Dominant angle identified — does not reflect unanimity of this country’s media
Beijing, June 15, 2026. As the G7 summit convenes in Evian-les-Bains on the shores of Lake Geneva, Chinese state media frame two parallel images: on one side, the rapid pace at which Washington announced a peace agreement with Tehran; on the other, 20,000 protesters in Geneva who set a vehicle ablaze and clashed with police under clouds of tear gas. These scenes, detailed by CGTN, form a coherent portrait for Beijing analysts of an internally fractured West.
The US-Iran peace deal dominates analysis. On Sunday evening, Donald Trump announced on Truth Social that the Deal with the Islamic Republic of Iran is now complete, with plans to reopen the Strait of Hormuz and lift the American naval blockade. Pakistani Prime Minister Shehbaz Sharif, acting as central mediator, confirmed signing a memorandum of understanding for June 19 in Geneva. Yet minutes after his own triumphant statements, Trump clarified that the strait would not open until after the ceremony for mine clearance. Chinese media note this sequence of contradictory announcements as revealing of Trumpian diplomatic style: declaring victory before terms are finalized.

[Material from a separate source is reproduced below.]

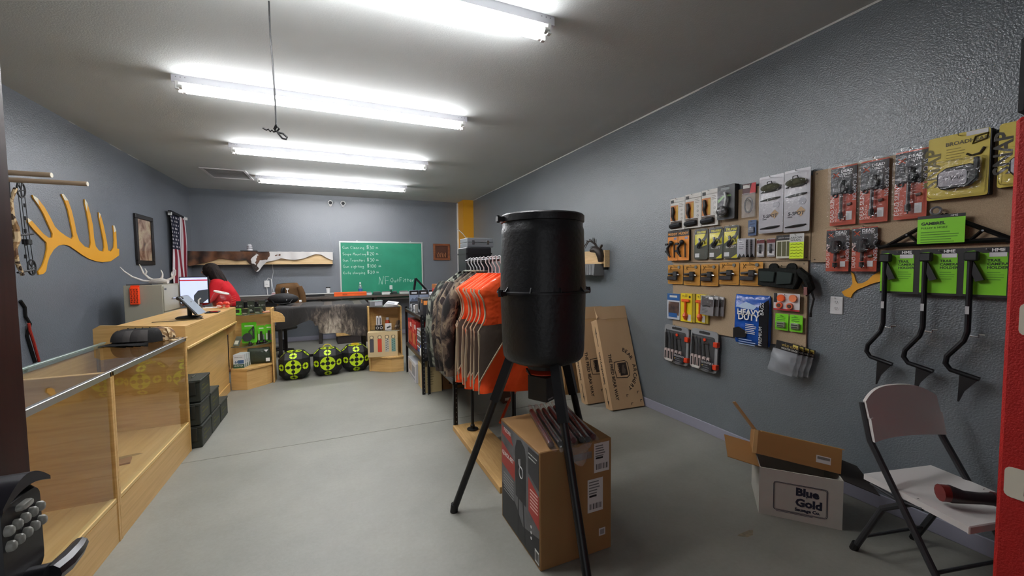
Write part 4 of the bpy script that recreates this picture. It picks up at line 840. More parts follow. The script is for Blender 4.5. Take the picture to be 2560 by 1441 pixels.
# work bench along the back wall
t = thing('work_bench', 'long dark workbench along the back wall under the chalkboard', 'bench', (0, 8.9, 0))
MB().box(-1.75, 0, .90, 1.95, .58, .94).build('bench_top', M('#4a4038', .5), t, 0, .003); MB().box(-1.75, .40, .94, 0.02, .58, .985).build('raised_shelf', M('#5b5650', .5), t, 0); MB().box(-1.76, .39, .985, .02, .58, .998).build('white_ledge', M('#cfcfcc', .5), t, 0)
for x in (-1.7, -.32, .75, 1.85): MB().box(x, .05, 0, x+.06, .5, .90).build('leg', M('#2c2622', .6), t, 0)
MB().box(-.95, .385, .945, -.2, .40, .982).build('recess_shade', BLACK, t, 0)  # flat black slab painted in for the shade of a recess below the ledge
t = thing('coffee_cup', 'white paper coffee cup with a black lid on the back bench', 'cup', (-.13, 9.38, .998)); MB().lathe([(.032, 0), (.042, .11)], 18).build('cup', WHITE, t); MB().lathe([(.045, .11), (.045, .12), (.038, .13)], 18).build('lid', BLACK, t)
t = thing('orange_case', 'flat bright orange plastic case on the back bench', 'case', (.30, 9.05, .94), .02); MB().box(-.32, -.06, 0, .31, .06, .085).build('body', M('#e85f1c', .45), t, 0, .006); MB().box(-.32, -.062, .05, .31, -.058, .056).build('seam', M('#a83f10', .5), t, 0); MB().box(-.16, -.066, .025, -.07, -.06, .06).build('logo', M('#b0480f', .5), t, 0)
t = thing('water_bottle', 'clear plastic water bottle with a blue label on the bench', 'bottle', (.50, 9.20, .94))
MB().lathe([(.035, 0), (.04, .01), (.04, .16), (.035, .2), (.015, .24), (.015, .25)], 18).build('bottle', clear_mat('bottle_plastic', '#e6f2f2', .05, 1.4, .25, '#c3d6d8'), t); MB().lathe([(.0415, .07), (.0415, .14)], 18, cap=False).build('label', M('#2d5f9c', .5), t); MB().lathe([(.017, .25), (.017, .275)], 12).build('cap', WHITE, t)
for i, (x, wd_, c) in enumerate(((.66, .12, '#c9cfd0'), (.83, .16, '#2a3b38'), (1.02, .18, '#d2d5d0'), (1.20, .10, '#23302e'), (1.40, .2, '#b9beb8'))):
    t = thing('bench_tool', ['clear tray next to the water bottle', 'dark tool case right of the clear tray', 'pale parts tray in the middle of the bench tools', 'short dark block near the clamp', 'pale parts tray at the right end'][i]+' on the back bench', 'tray', (x, 9.15, .94)); MB().box(-wd_/2, -.06, 0, wd_/2, .06, .05).build('tray', M(c, .5), t, 0, .004); MB().box(-wd_/2+.01, -.05, .05, wd_/2-.01, .05, .07).build('contents', M('#6a706c', .5), t, 0, .006)
t = thing('clamp', 'black bench clamp with a pale tag standing on the bench', 'clamp', (1.12, 9.1, .94)); MB().box(-.03, -.03, 0, .03, .03, .03).cyl((0, 0, .03), (0, 0, .12), .012, 8).build('post', BLACK, t); MB().prism(rr(-.03, .11, .03, .2, .01), -.01, .0).build('tag', M('#c8d2cc', .5), t, 0)
t = thing('magazine_pile', 'small pile of magazines on the back bench by the adapter', 'magazines', (-.98, 9.33, .998))
for k in range(4): MB().box(-.19+.01*k, -.06, .014*k, .17+.005*k, .06, .014*k+.012).build('magazine', M(['#c9a6a8', '#d8d4d2', '#b56a70', '#cfc6c6'][k], .6), t, 0)
# ------------------------------------------------------------------ person behind the counter
def skin(name, pts, edges, radii, mat, parent, root=0, sub=2):
    me = bpy.data.meshes.new(name); me.from_pydata(pts, edges, []); me.materials.append(mat); o = link(name, me, parent)
    md = o.modifiers.new('skin', 'SKIN'); md.use_smooth_shade = True
    lay = me.skin_vertices[0].data if me.skin_vertices else None
    if lay is None:
        bm = bmesh.new(); bm.from_mesh(me); bm.verts.layers.skin.verify(); bm.to_mesh(me); bm.free(); lay = me.skin_vertices[0].data
    for i, r in enumerate(radii):
        lay[i].radius = r if isinstance(r, tuple) else (r, r); lay[i].use_root = (i == root)
    s2 = o.modifiers.new('sub', 'SUBSURF'); s2.levels = sub; s2.render_levels = sub
    return o
# local frame: faces -x (toward the monitor), leaning forward a little
PX, PY = -1.42, 7.05
t = thing('person', 'person with long dark hair in a red sweatshirt bent over the desk', 'person', (PX, PY, 0), 0)
SKN = M('#b98a72', .55)
J = dict(pel=(0, 0, .90), spi=(-.03, 0, 1.08), che=(-.09, 0, 1.25), nec=(-.15, -.01, 1.36), hb=(-.19, -.01, 1.43), hc=(-.21, -.01, 1.49), ht=(-.22, -.01, 1.55),
         hl=(0, -.10, .86), kl=(.0, -.10, .47), al=(.03, -.10, .08), tl=(-.12, -.10, .03), hr=(0, .10, .86), kr=(.0, .10, .47), ar=(.03, .10, .08), tr=(-.12, .10, .03),
         sl=(-.10, -.17, 1.30), el=(-.18, -.24, 1.10), wl=(-.36, -.22, 1.05), pl=(-.41, -.22, 1.05), sr=(-.10, .17, 1.30), er=(-.2, .22, 1.10), wr=(-.38, .14, 1.06), prr=(-.43, .13, 1.06))
nm = list(J); ix = {k: i for i, k in enumerate(nm)}
ed = [('pel', 'spi'), ('spi', 'che'), ('che', 'nec'), ('nec', 'hb'), ('hb', 'hc'), ('hc', 'ht'), ('pel', 'hl'), ('hl', 'kl'), ('kl', 'al'), ('al', 'tl'), ('pel', 'hr'), ('hr', 'kr'), ('kr', 'ar'), ('ar', 'tr'), ('che', 'sl'), ('sl', 'el'), ('el', 'wl'), ('wl', 'pl'), ('che', 'sr'), ('sr', 'er'), ('er', 'wr'), ('wr', 'prr')]
rad = dict(pel=(.12, .14), spi=(.10, .13), che=(.11, .14), nec=.05, hb=.065, hc=(.085, .075), ht=.05, hl=.085, kl=.058, al=.042, tl=.035, hr=.085, kr=.058, ar=.042, tr=.035, sl=.055, el=.042, wl=.028, pl=.032, sr=.055, er=.042, wr=.028, prr=.032)
pts = [J[k] for k in nm]; E_ = [(ix[a], ix[b]) for a, b in ed]
body = skin('body', pts, E_, [rad[k] for k in nm], SKN, t)
for s, hx in ((-1, J['pl']), (1, J['prr'])):
    for f in range(4):
        L_ = (.07, .078, .074, .06)[f]; y0 = hx[1]-.027+.018*f
        skin('finger', [(hx[0]-.005, y0, hx[2]), (hx[0]-.03-L_*.3, y0, hx[2]-.004), (hx[0]-.03-L_*.7, y0, hx[2]-.018), (hx[0]-.03-L_*.9, y0, hx[2]-.032)], [(0, 1), (1, 2), (2, 3)], [.009, .0085, .008, .006], SKN, body, 0, 1)
    skin('thumb', [(hx[0]+.015, hx[1]+s*-.02, hx[2]), (hx[0]-.02, hx[1]-s*.045, hx[2]-.008), (hx[0]-.045, hx[1]-s*.05, hx[2]-.02)], [(0, 1), (1, 2)], [.011, .0095, .007], SKN, body, 0, 1)
REDF = M('#b3141f', .85, 0, .3, .5, 18)
tn = ['pel', 'spi', 'che', 'sl', 'el', 'wl', 'sr', 'er', 'wr', 'nec']; ti = {k: i for i, k in enumerate(tn)}
te = [('pel', 'spi'), ('spi', 'che'), ('che', 'sl'), ('sl', 'el'), ('el', 'wl'), ('che', 'sr'), ('sr', 'er'), ('er', 'wr'), ('che', 'nec')]
tr = dict(pel=(.185, .19), spi=(.18, .19), che=(.165, .18), sl=.095, el=.075, wl=.055, sr=.095, er=.075, wr=.055, nec=.062)
skin('sweatshirt', [J[k] for k in tn], [(ti[a], ti[b]) for a, b in te], [tr[k] for k in tn], REDF, t)
ln = ['pel', 'hl', 'kl', 'al', 'hr', 'kr', 'ar']; li = {k: i for i, k in enumerate(ln)}
skin('trousers', [J[k] for k in ln], [(li[a], li[b]) for a, b in (('pel', 'hl'), ('hl', 'kl'), ('kl', 'al'), ('pel', 'hr'), ('hr', 'kr'), ('kr', 'ar'))], [(.13, .15), .10, .075, .06, .10, .075, .06], M('#23283a', .85), t)
HAIR = ramp_mat('dark_hair', [(.35, '#120d0c'), (.7, '#2a1f1b')], 30, 3, (1, 3, .25), .75, 'noise', .3, bump=.7, spec=.2)
MB().sph((-.195, -.01, 1.505), .105, 20, 14, (1.0, .92, 1.02)).build('hair_crown', HAIR, t)
def hr(u, v):
    a = 2*PI*u; P_ = [(-.19, 1.55, .08, .09), (-.165, 1.49, .10, .108), (-.135, 1.42, .105, .118), (-.10, 1.355, .10, .125), (-.07, 1.305, .08, .12), (-.05, 1.265, .03, .08)]
    k = v*(len(P_)-1); i = min(int(k), len(P_)-2); f = k-i; q = [P_[i][j]*(1-f)+P_[i+1][j]*f for j in range(4)]
    w = 1+.09*math.sin(9*a+3*v)*v+.05*math.sin(17*a)*v
    return (q[0]+q[2]*math.cos(a)*w*.8, -.01+q[3]*math.sin(a)*w, q[1]+q[2]*math.cos(a)*.25)
MB().grid(hr, 40, 20, True).build('hair_length', HAIR, t, 80)
MB().sph((-.30, -.01, 1.475), .016, 8, 6, (1, .8, 1.1)).build('nose', SKN, body)
for s in (-1, 1):
    MB().sph((-.285, -.01+s*.033, 1.505), .012, 8, 6).build('eye', M('#e8e4e0', .3), body); MB().sph((-.296, -.01+s*.033, 1.505), .005, 6, 5).build('pupil', BLACK, body)
    MB().sph((-.2, -.01+s*.082, 1.49), .025, 8, 6, (.7, .3, 1)).build('ear', SKN, body)
MB().sph((-.288, -.01, 1.44), .018, 8, 5, (.5, 1.2, .35)).build('mouth', M('#9a5a52', .5), body)
# ------------------------------------------------------------------ metal racks and their goods
RKM = M('#1a1a1c', .4, .3)
def rack(y0, y1, xl, xr, z1, z2, ht, label):
    t = thing('metal_rack', label, 'rack', ((xl+xr)/2, y0, 0), 0, 'black metal racks'); W = (xr-xl)/2; N = y1-y0
    for sx in (-1, 1):
        for yy in (0, N-.035):
            p = MB().box(sx*W-(.004 if sx > 0 else 0), yy, 0, sx*W+(.004 if sx < 0 else 0), yy+.035, ht).box(min(sx*W, sx*(W-.035)), yy if yy == 0 else yy+.031, 0, max(sx*W, sx*(W-.035)), yy+.004 if yy == 0 else yy+.035, ht).build('post', RKM, t, 0)
            if yy == 0 and sx < 0 or (sx > 0 and yy == 0):
                for k in range(int(ht/.045)):
                    MB().prism(rr(sx*W-sx*.022-.0028, .022+k*.045, sx*W-sx*.022+.0028, .034+k*.045, .0024, 2), -.0002, -.0012).build('slot', M('#8d8d88', .6), p, 0)
    for z in (z1, z2):
        for sx in (-1, 1): MB().box(sx*W-(.02 if sx > 0 else 0), .004, z-.045, sx*W+(.02 if sx < 0 else 0), N-.004, z).build('beam', M('#2b2727', .35, .4), t, 0, .003)
        for yy in (.004, N-.024): MB().box(-W+.004, yy, z-.045, W-.004, yy+.02, z).build('end_beam', RKM, t, 0, .003)
        MB().box(-W+.02, .02, z-.02, W-.02, N-.02, z-.004).build('shelf_board', M('#3a342e', .6), t, 0)
    return t
rack(3.58, 4.745, .975, 1.60, .46, .925, .95, 'nearer black metal rack behind the hanging clothes')
rack(4.75, 5.93, .915, 1.54, .44, .93, .955, 'farther black metal rack next to the right corner shelf')
def carton(name, label, cat, x0, y0, z0, x1, y1, z1, mat, group=None, deco=None, rz=0):
    t = thing(name, label, cat, (x0, y0, z0), rz, group)
    MB().box(0, 0, 0, x1-x0, y1-y0, z1-z0).build('carton', mat, t, 0, .0015)
    if deco: deco(t, x1-x0, y1-y0, z1-z0)
    return t
def side(t, a0, a1, c0, c1, mat, name='side_print', e=.0008): return MB().box(-e, a0, c0, -.0001, a1, c1).build(name, mat, t, 0)   # on the -x face
def front(t, a0, a1, c0, c1, mat, name='front_print', e=.0008): return MB().box(a0, -e, c0, a1, -.0001, c1).build(name, mat, t, 0)  # on the -y face
def sidetext(t, s, y, z, size, mat, x=-.001, rot=0, bold=0):
    return text(t, s, 0, 0, size, mat, plane='yz', rot=rot, bold=bold, face=Matrix(((0, 0, -1, x), (-1, 0, 0, y), (0, 1, 0, z), (0, 0, 0, 1))))
REDB = M('#b3221e', .5); WB = M('#cfcfd4', .5)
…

Iran itself signaled reservations. Its Vice Foreign Minister Kazem Gharibabadi announced the immediate and permanent end of military operations on all fronts, including Lebanon. However, Tehran specified that implementation of commitments would depend on prior verification of American obligations—a condition Chinese analysts note with interest given Beijing's commercial stakes in the region. The 60-day nuclear negotiations and sanctions relief will only begin after Iran confirms Washington has met its commitments.
Simultaneously, CGTN extensively covered anti-G7 demonstrations, emphasizing the breadth of grievances: wars, inequality, Canadian sovereignty threatened by Trump, climate destabilization. In Calgary, hundreds of protesters marched with signs and flags. In Geneva, demonstrators targeted a parked Tesla and UN offices—symbols of what protesters call surveillance capitalism and selective multilateralism. For Chinese state media, these images reinforce a consistent narrative: the G7 suffers from a legitimacy deficit among its own populations.

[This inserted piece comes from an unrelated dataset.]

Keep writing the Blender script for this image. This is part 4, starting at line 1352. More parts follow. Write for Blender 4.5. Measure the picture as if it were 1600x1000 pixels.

From Hong Kong, Chief Executive John Lee asserted that the city will not give up any market, seeking to position the territory as a stable hub amid geopolitical turbulence. Reported by the South China Morning Post, this statement fits into Beijing's broader strategy: presenting Hong Kong as a bridge between commercial blocs as American tariffs and US-China tensions reshape global supply chains. The framing emphasizes resilience and adaptation over confrontation, casting China's regional actors as pragmatic stabilizers in a volatile international environment.
Protest-centered framing: CGTN prominently features anti-G7 demonstrations and social grievances, reinforcing an image of the West as internally contested and delegitimized.

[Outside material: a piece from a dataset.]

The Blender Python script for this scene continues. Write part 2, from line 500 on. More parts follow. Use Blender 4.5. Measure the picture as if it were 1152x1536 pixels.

Asymmetric scrutiny of discord: American contradictions in Trump's announcements about the Strait of Hormuz receive emphasis without equivalent focus on Iranian reservations, creating imbalanced treatment of both parties.
Selective agenda coverage: French and European concerns—including Trump's tariff threats on wines and technology, and the Ukraine dossier central to G7 discussions—are absent from the Chinese media selection.